Güngör Uras

Güngör Uras

guras@milliyet.com.tr

Tüm Yazıları
Haberin Devamı

       CİZRE'den Adil Özalp ile dün sabah konuştum. Adil Özalp diyor ki, "Habur sınır kapısı kapalı. On iki gündür buralarda hayat durdu. Sınır ticareti Doğu ve Güneydoğu Anadolu'da ekonomiyi ayakta tutan tek faaliyet alanı. Irak'a gidip gelen 42 bin kamyon (kırk iki bin kamyon) bizim tarafta kapının açılmasını bekliyor. Kamyonlar çalışmayınca, lokantacı işsiz. Oteller boş. Bakkallar mal satmıyor. Tüccar oturup bekliyor."
       Dışişleri Bakanlığımız Ramazan'dan 3 gün önce ABD'nin Irak'a bomba yağdırmaya başlaması ile "tek taraflı olarak" Habur sınır kapısını kapattı.
       Önceki gün Adana'daki İncirlik Üssü'nden kalkan Amerikan uçakları Irak'ı bombalamadı, Türk ekonomisini, özellikle Doğu ve Güneydoğu ekonomisini bombaladı. Türkiye'nin ortalarında ve de Batı'sında yaşayanlar konunun önemini, tehlikenin büyüklüğünü henüz fark edemiyor.
       İncirlik'teki uçaklar Irak'a bomba atmazken de başımız belada idi. Şimdi Irak işine tam bulaştık.
       ABD'nin Irak ile yıllar boyu devam eden sürtüşmesinin ağır faturasını biz ödüyoruz. Irak'a uygulanan ekonomik ambargo, Türkiye'nin dış ticaretinde büyük yara açtı. Habur sınır kapısından süregelen sınır ticareti Doğu ve Güneydoğu'da ekonominin biraz nefes almasına imkan veriyordu.

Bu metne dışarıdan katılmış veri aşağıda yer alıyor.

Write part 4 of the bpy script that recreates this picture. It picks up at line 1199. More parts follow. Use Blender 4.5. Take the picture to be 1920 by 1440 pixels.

       ABD'nin gözünün içine bakan Dışişleri Bakanlığımız, bu kapıyı tek taraflı kararlarla "aça kapaya" yalama etti. İncirlik'ten kalkan uçakların Irak'ı bombalamasından sonra Irak da kapıya müdahaleye başlarsa buna hiç şaşırmamak gerekir.
       Kars'tan, Erzurum'dan işadamlarıyla konuşan Taylan Erten'in Dünya'da yayımlanan araştırmasında belirttiğine göre sınır ticareti Doğu ve Güneydoğu Anadolu'da 1.200 dolayında ihraçatçı - girişimci yaratmış.

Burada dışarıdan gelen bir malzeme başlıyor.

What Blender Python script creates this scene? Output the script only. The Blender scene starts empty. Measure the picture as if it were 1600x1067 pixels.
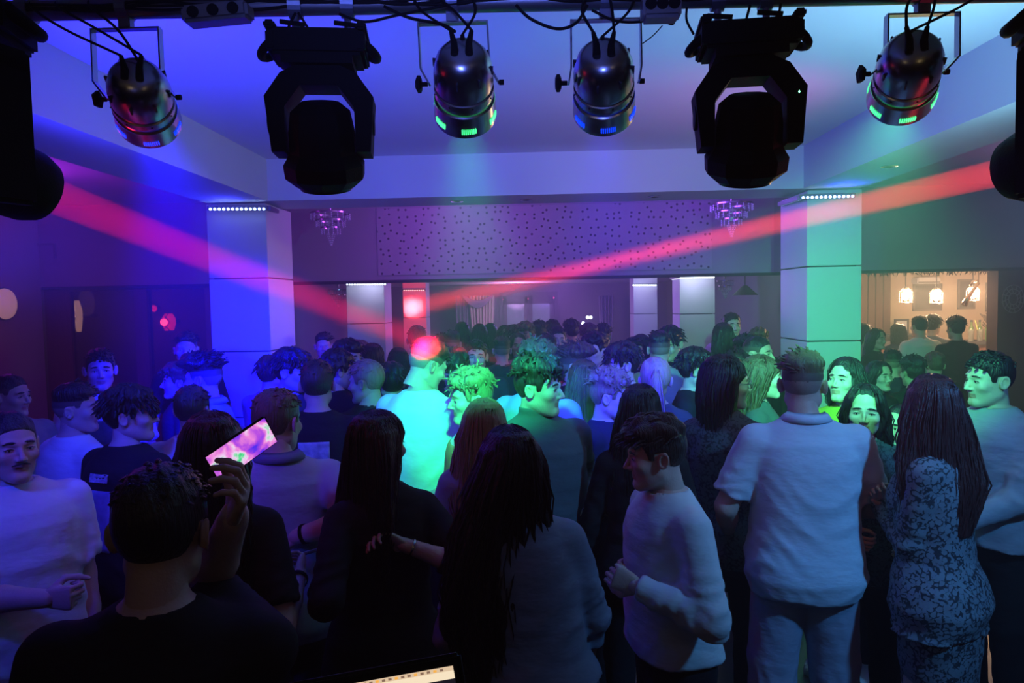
import bpy, bmesh, math, random
import numpy as np
from mathutils import Vector, Matrix

# ------------------------------------------------------------------ camera
W_PX, H_PX, F_PX = 1600.0, 1067.0, 1156.0
CAM_H = 2.05
VPX, VPY, ROLL = 831.0, 468.0, 0.0195
C = bpy.context.scene.collection
_F = Vector(((VPX - 800) / F_PX, (533.5 - VPY) / F_PX, -1)).normalized()
_X = Vector((math.cos(ROLL), math.sin(ROLL), 0)); _X = (_X - _F * _X.dot(_F)).normalized()
_Z = _X.cross(_F)
W2C = Matrix((( _X.x, _F.x, _Z.x), (_X.y, _F.y, _Z.y), (_X.z, _F.z, _Z.z)))
C2W = W2C.transposed()

def P(px, py, d):
    """World point seen at pixel (px, py) at distance d along the room."""
    r = C2W @ Vector(((px - 800) / F_PX, (533.5 - py) / F_PX, -1))
    r = r * (d / r.y)
    return Vector((r.x, r.y, r.z + CAM_H))

cam = bpy.data.cameras.new('camera'); cam_ob = bpy.data.objects.new('camera', cam); C.objects.link(cam_ob)
cam.sensor_width = 36.0; cam.lens = 36.0 * F_PX / W_PX; cam.clip_start = 0.02; cam.clip_end = 100
cam_ob.matrix_world = Matrix.Translation((0, 0, CAM_H)) @ C2W.to_4x4()
S = bpy.context.scene; S.camera = cam_ob

# ------------------------------------------------------------------ world, exposure
world = bpy.data.worlds.new('world'); S.world = world; world.use_nodes = True
world.node_tree.nodes['Background'].inputs[0].default_value = (0.0, 0.0, 0.0, 1)
world.node_tree.nodes['Background'].inputs[1].default_value = 0.0
_vs = world.node_tree.nodes.new('ShaderNodeVolumeScatter'); _vs.inputs['Color'].default_value = (1, 1, 1, 1)      # stage haze in the whole hall
_vs.inputs['Density'].default_value = 0.030; _vs.inputs['Anisotropy'].default_value = 0.2
world.node_tree.links.new(_vs.outputs[0], world.node_tree.nodes['World Output'].inputs['Volume'])
S.view_settings.view_transform = 'Standard'; S.view_settings.look = 'None'
S.view_settings.gamma = 1.0; S.view_settings.use_curve_mapping = False
S.view_settings.exposure = 0.0
cy = S.cycles
cy.max_bounces = 5; cy.diffuse_bounces = 2; cy.glossy_bounces = 2; cy.transmission_bounces = 4
cy.transparent_max_bounces = 8; cy.volume_bounces = 0; cy.caustics_reflective = False; cy.caustics_refractive = False
cy.sample_clamp_indirect = 3.0; cy.use_light_tree = True

# ------------------------------------------------------------------ lamps of the room and added fill lights (fixtures in view are built further down)
def spot(name, loc, target, color, power, angle, blend=0.4, radius=0.05, vol=1.0):
    l = bpy.data.lights.new(name, 'SPOT'); l.energy = power; l.color = color
    l.spot_size = math.radians(angle); l.spot_blend = blend; l.shadow_soft_size = radius
    l.volume_factor = vol
    o = bpy.data.objects.new(name, l); C.objects.link(o); o.location = loc
    o.rotation_euler = (Vector(target) - Vector(loc)).to_track_quat('-Z', 'Y').to_euler()
    return o
def beam(name, loc, target, color, power, radius, spread):
    l = bpy.data.lights.new(name, 'AREA'); l.shape = 'DISK'; l.size = radius * 2; l.energy = power; l.color = color; l.spread = math.radians(spread)
    o = bpy.data.objects.new(name, l); C.objects.link(o); o.location = loc
    o.rotation_euler = (Vector(target) - Vector(loc)).to_track_quat('-Z', 'Y').to_euler()
    return o
def point(name, loc, color, power, radius=0.05, vol=1.0):
    l = bpy.data.lights.new(name, 'POINT'); l.energy = power; l.color = color; l.shadow_soft_size = radius
    l.volume_factor = vol
    o = bpy.data.objects.new(name, l); C.objects.link(o); o.location = loc
    return o

D_TRUSS = 1.95
PARS = [  # lens pixel, depth, cap pixel, aim point, colour
    dict(lens=P(232, 186, 2.02), aim=P(372, 620, 6.1), col=(0.0, 0.03, 1.0)),
    dict(lens=P(727, 176, 2.02), aim=P(750, 625, 3.8), col=(0.03, 1.0, 0.42)),
    dict(lens=P(944, 170, 2.02), aim=P(950, 620, 4.4), col=(0.02, 0.02, 1.0)),
    dict(lens=P(1408, 150, 2.02), aim=P(1285, 600, 5.4), col=(0.06, 1.0, 0.34)),
]
HEAD_L = dict(o=P(-45, 255, 1.66), aim=P(806, 592, 5.2))
HEAD_R = dict(o=P(1690, 240, 1.70), aim=P(646, 480, 13.9))
for h_ in (HEAD_L, HEAD_R): h_['lens'] = h_['o'] + (h_['aim'] - h_['o']).normalized() * 0.19
# the four par cans of the truss
spot('par_beam_blue', PARS[0]['lens'], PARS[0]['aim'], (0.0, 0.0, 1.0), 3600, 32, 0.8, 0.05, 0.8)
spot('par_beam_green', PARS[1]['lens'], PARS[1]['aim'], (0.02, 1.0, 0.34), 560, 36, 1.0, 0.05, 1.0)
spot('par_beam_blue', PARS[2]['lens'], PARS[2]['aim'], (0.02, 0.02, 1.0), 800, 34, 1.0, 0.05, 0.8)
spot('par_beam_green', PARS[3]['lens'], PARS[3]['aim'], (0.08, 1.0, 0.40), 700, 52, 1.0, 0.05, 0.6)
# the two outer moving heads
beam('moving_head_beam_red', HEAD_L['lens'], HEAD_L['aim'], (1.0, 0.0, 0.05), 10.5, 0.045, 3.0)
beam('moving_head_beam_red', HEAD_R['lens'], HEAD_R['aim'], (1.0, 0.03, 0.04), 16, 0.035, 2.0)
# added fill spots beside the dance floor, without fixtures, to brighten the ceiling
spot('side_ceiling_fill', (-2.05, 2.5, 2.15), (-0.6, 4.1, 3.24), (0.03, 0.03, 1.0), 330, 110, 0.9, 0.15, 0.1)
spot('side_ceiling_fill', (2.05, 2.5, 2.15), (1.0, 4.1, 3.24), (0.18, 0.46, 0.66), 230, 110, 0.9, 0.15, 0.1)
spot('side_ceiling_fill', (2.0, 3.9, 2.35), (0.4, 5.2, 3.24), (0.85, 0.04, 0.62), 36, 100, 1.0, 0.15, 0.1)
spot('rear_ceiling_fill', (-0.3, -1.8, 2.3), (-0.1, 4.0, 3.55), (0.10, 0.16, 1.0), 500, 26, 1.0, 0.2, 0.03)  # added behind the camera to lift the middle of the ceiling
# added spots near the truss, without fixtures, that light the crowd left and right
spot('crowd_fill', (2.1, 1.2, 2.8), (1.05, 3.2, 1.3), (0.07, 0.38, 1.0), 165, 76, 1.0, 0.08, 0.1)
spot('crowd_fill', (-1.9, 0.9, 2.8), (-1.5, 3.4, 1.3), (0.02, 0.04, 1.0), 150, 60, 1.0, 0.08, 0.1)
spot('crowd_fill', (-1.3, 1.7, 2.75), (-1.55, 3.7, 1.35), (0.0, 0.02, 1.0), 560, 60, 1.0, 0.08, 0.15)
# added violet fill for the hall beyond the opening, no fixtures
point('hall_fill', (0.4, 12.0, 2.15), (0.36, 0.16, 1.0), 90, 0.3, 0.8); point('hall_fill', (-0.4, 16.0, 2.1), (0.60, 0.28, 0.75), 80, 0.3, 0.8)
point('bay_wash', (-0.8, 7.4, 3.0), (0.50, 0.08, 1.0), 20, 0.2, 0.3); point('bay_wash', (1.6, 7.4, 3.0), (0.28, 0.06, 1.0), 18, 0.2, 0.3)
point('aisle_fill', (-4.4, 6.0, 2.9), (0.42, 0.02, 0.8), 24, 0.2, 0.3); point('aisle_fill', (4.4, 6.0, 2.9), (0.5, 0.2, 0.6), 8, 0.2, 0.3)  # aisle points are added fill that tints the side walls
# two small warm lamps over the desk behind the camera
point('desk_lamp', (-0.9, -0.5, 2.7), (1.0, 0.75, 0.35), 1.2, 0.03, 0.2); point('desk_lamp', (1.0, -0.5, 2.7), (1.0, 0.75, 0.35), 1.2, 0.03, 0.2)
# ------------------------------------------------------------------ helpers
rng = random.Random(7)
MATS = {}
def new_mat(name):
    m = bpy.data.materials.new(name); m.use_nodes = True; MATS[name] = m
    return m, m.node_tree, m.node_tree.nodes['Principled BSDF']
def col4(c): return (c[0], c[1], c[2], 1.0)
def mat(name, color, rough=0.6, metal=0.0, emit=None, estr=0.0, spec=0.5, noise=0.0, nscale=20.0, bump=0.0, bscale=60.0, stretch=None, coords='Object'):
    if name in MATS: return MATS[name]
    m, nt, b = new_mat(name); N = nt.nodes; L = nt.links
    b.inputs['Base Color'].default_value = col4(color); b.inputs['Roughness'].default_value = rough
    b.inputs['Metallic'].default_value = metal; b.inputs['Specular IOR Level'].default_value = spec
    if emit: b.inputs['Emission Color'].default_value = col4(emit); b.inputs['Emission Strength'].default_value = estr
    if noise or bump:
        tc = N.new('ShaderNodeTexCoord'); mp = N.new('ShaderNodeMapping')
        if stretch: mp.inputs['Scale'].default_value = stretch
        L.new(tc.outputs[coords], mp.inputs['Vector'])
    if noise:
        n = N.new('ShaderNodeTexNoise'); n.inputs['Scale'].default_value = nscale; n.inputs['Detail'].default_value = 4
        L.new(mp.outputs[0], n.inputs['Vector'])
        mx = N.new('ShaderNodeMix'); mx.data_type = 'RGBA'
        L.new(n.outputs['Fac'], mx.inputs['Factor'])
        mx.inputs['A'].default_value = col4([max(0, c * (1 - noise)) for c in color])
        mx.inputs['B'].default_value = col4([min(1, c * (1 + noise)) for c in color])
        L.new(mx.outputs['Result'], b.inputs['Base Color'])
    if bump:
        n2 = N.new('ShaderNodeTexNoise'); n2.inputs['Scale'].default_value = bscale; n2.inputs['Detail'].default_value = 3
        L.new(mp.outputs[0], n2.inputs['Vector'])
        bp = N.new('ShaderNodeBump'); bp.inputs['Strength'].default_value = bump; bp.inputs['Distance'].default_value = 0.02
        L.new(n2.outputs['Fac'], bp.inputs['Height']); L.new(bp.outputs[0], b.inputs['Normal'])
    return m

def tag(o, label=None, cat=None, group=None, kind=None):
    if label: o['label'] = label
    if cat: o['category'] = cat
    if group: o['group'] = group
    if kind: o['kind'] = kind
    return o
def empty(name, loc=(0, 0, 0), rz=0.0, label=None, cat=None, group=None):
    o = bpy.data.objects.new(name, None); C.objects.link(o); o.location = loc; o.rotation_euler = (0, 0, rz)
    o.empty_display_size = 0.05
    return tag(o, label, cat, group)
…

       Cizre'den Adil Özalp diyor ki: "Sınır ticareti sadece bölge halkına gelir sağlamıyor, Hazine'ye de katkıda bulunuyor. Cizre'nin "eti ne, budu ne?" Sınır ticareti sayesinde hayat sürüp gidiyor. Cizre'nin nüfusu 65 bin. Geçen yıl Maliye'ye ödenen vergi 1 trilyon lira. Bu verginin tek kaynağı sınır ticaretinden sağlanan gelir."

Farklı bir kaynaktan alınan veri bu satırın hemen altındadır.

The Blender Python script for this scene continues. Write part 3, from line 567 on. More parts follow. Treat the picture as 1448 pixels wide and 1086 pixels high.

       Habur'dan Irak'a mal götürüp, dönüşte mazot getiren kamyonlardan 10 milyon, tankerlerden 15 milyon lira para alınıyor.
       Sınır ticareti devletin izni ile yapılan kanuni bir ticaret şekli.
       Türkiye'den Irak'a bisküvi, yağ, un, şeker, ilaç gidiyor. Karşılığında 1.7 milyar dolarlık mazot geliyor.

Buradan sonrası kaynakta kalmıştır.